EXERCISE INSTRUCTIONS = Restate each of the lines given below, word for word.
** start DATA **
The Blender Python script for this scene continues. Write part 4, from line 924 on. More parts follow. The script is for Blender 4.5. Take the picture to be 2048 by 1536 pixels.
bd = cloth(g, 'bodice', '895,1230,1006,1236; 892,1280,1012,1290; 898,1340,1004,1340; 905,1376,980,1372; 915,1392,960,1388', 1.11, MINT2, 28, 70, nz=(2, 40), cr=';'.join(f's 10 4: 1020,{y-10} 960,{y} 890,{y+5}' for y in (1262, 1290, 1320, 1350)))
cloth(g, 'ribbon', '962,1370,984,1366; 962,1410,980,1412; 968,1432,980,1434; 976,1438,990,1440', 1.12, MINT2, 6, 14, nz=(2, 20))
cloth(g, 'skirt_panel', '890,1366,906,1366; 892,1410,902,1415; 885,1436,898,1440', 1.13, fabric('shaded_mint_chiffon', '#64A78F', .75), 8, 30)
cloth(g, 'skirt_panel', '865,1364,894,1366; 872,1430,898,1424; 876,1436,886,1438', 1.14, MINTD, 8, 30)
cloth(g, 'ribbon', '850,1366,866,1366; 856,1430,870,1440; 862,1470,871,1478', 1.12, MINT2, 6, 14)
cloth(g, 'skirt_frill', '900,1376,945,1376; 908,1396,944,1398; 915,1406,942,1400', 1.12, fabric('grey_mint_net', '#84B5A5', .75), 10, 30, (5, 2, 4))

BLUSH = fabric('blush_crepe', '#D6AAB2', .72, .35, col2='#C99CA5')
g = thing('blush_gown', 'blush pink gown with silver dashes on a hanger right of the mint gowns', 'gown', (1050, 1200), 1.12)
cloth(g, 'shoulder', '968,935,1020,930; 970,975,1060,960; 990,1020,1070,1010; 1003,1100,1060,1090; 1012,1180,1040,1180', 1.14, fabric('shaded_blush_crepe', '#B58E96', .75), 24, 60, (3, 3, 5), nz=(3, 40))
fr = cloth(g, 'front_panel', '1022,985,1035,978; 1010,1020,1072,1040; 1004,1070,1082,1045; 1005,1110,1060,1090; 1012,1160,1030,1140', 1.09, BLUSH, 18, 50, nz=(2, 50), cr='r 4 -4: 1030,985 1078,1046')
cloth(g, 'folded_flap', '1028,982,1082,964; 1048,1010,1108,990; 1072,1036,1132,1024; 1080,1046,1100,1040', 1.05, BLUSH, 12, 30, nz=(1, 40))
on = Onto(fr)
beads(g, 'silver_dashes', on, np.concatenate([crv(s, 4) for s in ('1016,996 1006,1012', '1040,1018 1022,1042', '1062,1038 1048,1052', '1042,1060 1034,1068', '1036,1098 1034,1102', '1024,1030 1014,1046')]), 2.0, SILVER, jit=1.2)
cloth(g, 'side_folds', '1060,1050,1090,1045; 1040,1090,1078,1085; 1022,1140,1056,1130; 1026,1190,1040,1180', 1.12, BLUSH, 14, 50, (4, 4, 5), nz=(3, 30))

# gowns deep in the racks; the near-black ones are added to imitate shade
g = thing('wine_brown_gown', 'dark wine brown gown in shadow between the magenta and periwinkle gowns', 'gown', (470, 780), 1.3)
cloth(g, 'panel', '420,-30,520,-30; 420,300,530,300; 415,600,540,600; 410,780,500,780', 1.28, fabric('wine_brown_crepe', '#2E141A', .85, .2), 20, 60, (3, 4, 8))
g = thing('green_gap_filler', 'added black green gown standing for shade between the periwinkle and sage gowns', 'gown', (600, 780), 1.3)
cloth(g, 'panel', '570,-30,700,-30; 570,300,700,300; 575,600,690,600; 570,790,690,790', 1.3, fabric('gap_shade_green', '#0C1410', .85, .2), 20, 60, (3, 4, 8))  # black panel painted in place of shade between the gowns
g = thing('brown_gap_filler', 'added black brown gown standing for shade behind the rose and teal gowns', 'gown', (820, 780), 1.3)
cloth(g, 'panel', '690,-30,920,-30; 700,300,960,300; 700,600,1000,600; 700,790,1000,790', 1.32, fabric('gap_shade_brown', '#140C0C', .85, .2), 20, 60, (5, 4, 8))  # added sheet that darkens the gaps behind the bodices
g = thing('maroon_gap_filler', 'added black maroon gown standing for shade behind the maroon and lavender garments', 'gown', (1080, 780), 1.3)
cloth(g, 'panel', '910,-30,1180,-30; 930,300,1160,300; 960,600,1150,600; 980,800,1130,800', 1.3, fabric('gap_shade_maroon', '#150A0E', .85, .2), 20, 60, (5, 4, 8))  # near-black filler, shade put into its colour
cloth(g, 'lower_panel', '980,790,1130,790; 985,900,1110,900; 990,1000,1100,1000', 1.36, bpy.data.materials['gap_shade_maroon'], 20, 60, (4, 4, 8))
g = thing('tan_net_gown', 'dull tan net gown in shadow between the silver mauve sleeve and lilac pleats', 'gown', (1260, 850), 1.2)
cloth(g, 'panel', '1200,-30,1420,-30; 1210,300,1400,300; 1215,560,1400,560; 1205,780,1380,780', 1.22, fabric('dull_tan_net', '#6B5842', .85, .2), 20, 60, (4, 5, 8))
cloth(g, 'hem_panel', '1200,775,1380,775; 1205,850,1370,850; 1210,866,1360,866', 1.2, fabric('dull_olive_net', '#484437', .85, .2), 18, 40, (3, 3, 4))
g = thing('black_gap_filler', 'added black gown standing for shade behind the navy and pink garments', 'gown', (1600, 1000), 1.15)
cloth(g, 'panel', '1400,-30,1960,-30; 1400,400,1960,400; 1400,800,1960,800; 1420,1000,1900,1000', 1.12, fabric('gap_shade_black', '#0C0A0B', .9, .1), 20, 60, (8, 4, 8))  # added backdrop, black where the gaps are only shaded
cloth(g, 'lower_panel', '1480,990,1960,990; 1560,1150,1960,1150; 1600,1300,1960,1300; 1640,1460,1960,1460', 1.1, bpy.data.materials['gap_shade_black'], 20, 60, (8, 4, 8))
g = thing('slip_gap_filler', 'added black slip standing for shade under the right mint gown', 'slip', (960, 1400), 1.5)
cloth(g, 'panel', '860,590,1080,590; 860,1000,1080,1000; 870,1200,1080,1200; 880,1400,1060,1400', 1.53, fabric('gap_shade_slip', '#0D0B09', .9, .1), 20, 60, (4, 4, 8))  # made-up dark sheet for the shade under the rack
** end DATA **
COMPLETE OUTPUT =
The Blender Python script for this scene continues. Write part 4, from line 924 on. More parts follow. The script is for Blender 4.5. Take the picture to be 2048 by 1536 pixels.
bd = cloth(g, 'bodice', '895,1230,1006,1236; 892,1280,1012,1290; 898,1340,1004,1340; 905,1376,980,1372; 915,1392,960,1388', 1.11, MINT2, 28, 70, nz=(2, 40), cr=';'.join(f's 10 4: 1020,{y-10} 960,{y} 890,{y+5}' for y in (1262, 1290, 1320, 1350)))
cloth(g, 'ribbon', '962,1370,984,1366; 962,1410,980,1412; 968,1432,980,1434; 976,1438,990,1440', 1.12, MINT2, 6, 14, nz=(2, 20))
cloth(g, 'skirt_panel', '890,1366,906,1366; 892,1410,902,1415; 885,1436,898,1440', 1.13, fabric('shaded_mint_chiffon', '#64A78F', .75), 8, 30)
cloth(g, 'skirt_panel', '865,1364,894,1366; 872,1430,898,1424; 876,1436,886,1438', 1.14, MINTD, 8, 30)
cloth(g, 'ribbon', '850,1366,866,1366; 856,1430,870,1440; 862,1470,871,1478', 1.12, MINT2, 6, 14)
cloth(g, 'skirt_frill', '900,1376,945,1376; 908,1396,944,1398; 915,1406,942,1400', 1.12, fabric('grey_mint_net', '#84B5A5', .75), 10, 30, (5, 2, 4))

BLUSH = fabric('blush_crepe', '#D6AAB2', .72, .35, col2='#C99CA5')
g = thing('blush_gown', 'blush pink gown with silver dashes on a hanger right of the mint gowns', 'gown', (1050, 1200), 1.12)
cloth(g, 'shoulder', '968,935,1020,930; 970,975,1060,960; 990,1020,1070,1010; 1003,1100,1060,1090; 1012,1180,1040,1180', 1.14, fabric('shaded_blush_crepe', '#B58E96', .75), 24, 60, (3, 3, 5), nz=(3, 40))
fr = cloth(g, 'front_panel', '1022,985,1035,978; 1010,1020,1072,1040; 1004,1070,1082,1045; 1005,1110,1060,1090; 1012,1160,1030,1140', 1.09, BLUSH, 18, 50, nz=(2, 50), cr='r 4 -4: 1030,985 1078,1046')
cloth(g, 'folded_flap', '1028,982,1082,964; 1048,1010,1108,990; 1072,1036,1132,1024; 1080,1046,1100,1040', 1.05, BLUSH, 12, 30, nz=(1, 40))
on = Onto(fr)
beads(g, 'silver_dashes', on, np.concatenate([crv(s, 4) for s in ('1016,996 1006,1012', '1040,1018 1022,1042', '1062,1038 1048,1052', '1042,1060 1034,1068', '1036,1098 1034,1102', '1024,1030 1014,1046')]), 2.0, SILVER, jit=1.2)
cloth(g, 'side_folds', '1060,1050,1090,1045; 1040,1090,1078,1085; 1022,1140,1056,1130; 1026,1190,1040,1180', 1.12, BLUSH, 14, 50, (4, 4, 5), nz=(3, 30))

# gowns deep in the racks; the near-black ones are added to imitate shade
g = thing('wine_brown_gown', 'dark wine brown gown in shadow between the magenta and periwinkle gowns', 'gown', (470, 780), 1.3)
cloth(g, 'panel', '420,-30,520,-30; 420,300,530,300; 415,600,540,600; 410,780,500,780', 1.28, fabric('wine_brown_crepe', '#2E141A', .85, .2), 20, 60, (3, 4, 8))
g = thing('green_gap_filler', 'added black green gown standing for shade between the periwinkle and sage gowns', 'gown', (600, 780), 1.3)
cloth(g, 'panel', '570,-30,700,-30; 570,300,700,300; 575,600,690,600; 570,790,690,790', 1.3, fabric('gap_shade_green', '#0C1410', .85, .2), 20, 60, (3, 4, 8))  # black panel painted in place of shade between the gowns
g = thing('brown_gap_filler', 'added black brown gown standing for shade behind the rose and teal gowns', 'gown', (820, 780), 1.3)
cloth(g, 'panel', '690,-30,920,-30; 700,300,960,300; 700,600,1000,600; 700,790,1000,790', 1.32, fabric('gap_shade_brown', '#140C0C', .85, .2), 20, 60, (5, 4, 8))  # added sheet that darkens the gaps behind the bodices
g = thing('maroon_gap_filler', 'added black maroon gown standing for shade behind the maroon and lavender garments', 'gown', (1080, 780), 1.3)
cloth(g, 'panel', '910,-30,1180,-30; 930,300,1160,300; 960,600,1150,600; 980,800,1130,800', 1.3, fabric('gap_shade_maroon', '#150A0E', .85, .2), 20, 60, (5, 4, 8))  # near-black filler, shade put into its colour
cloth(g, 'lower_panel', '980,790,1130,790; 985,900,1110,900; 990,1000,1100,1000', 1.36, bpy.data.materials['gap_shade_maroon'], 20, 60, (4, 4, 8))
g = thing('tan_net_gown', 'dull tan net gown in shadow between the silver mauve sleeve and lilac pleats', 'gown', (1260, 850), 1.2)
cloth(g, 'panel', '1200,-30,1420,-30; 1210,300,1400,300; 1215,560,1400,560; 1205,780,1380,780', 1.22, fabric('dull_tan_net', '#6B5842', .85, .2), 20, 60, (4, 5, 8))
cloth(g, 'hem_panel', '1200,775,1380,775; 1205,850,1370,850; 1210,866,1360,866', 1.2, fabric('dull_olive_net', '#484437', .85, .2), 18, 40, (3, 3, 4))
g = thing('black_gap_filler', 'added black gown standing for shade behind the navy and pink garments', 'gown', (1600, 1000), 1.15)
cloth(g, 'panel', '1400,-30,1960,-30; 1400,400,1960,400; 1400,800,1960,800; 1420,1000,1900,1000', 1.12, fabric('gap_shade_black', '#0C0A0B', .9, .1), 20, 60, (8, 4, 8))  # added backdrop, black where the gaps are only shaded
cloth(g, 'lower_panel', '1480,990,1960,990; 1560,1150,1960,1150; 1600,1300,1960,1300; 1640,1460,1960,1460', 1.1, bpy.data.materials['gap_shade_black'], 20, 60, (8, 4, 8))
g = thing('slip_gap_filler', 'added black slip standing for shade under the right mint gown', 'slip', (960, 1400), 1.5)
cloth(g, 'panel', '860,590,1080,590; 860,1000,1080,1000; 870,1200,1080,1200; 880,1400,1060,1400', 1.53, fabric('gap_shade_slip', '#0D0B09', .9, .1), 20, 60, (4, 4, 8))  # made-up dark sheet for the shade under the rack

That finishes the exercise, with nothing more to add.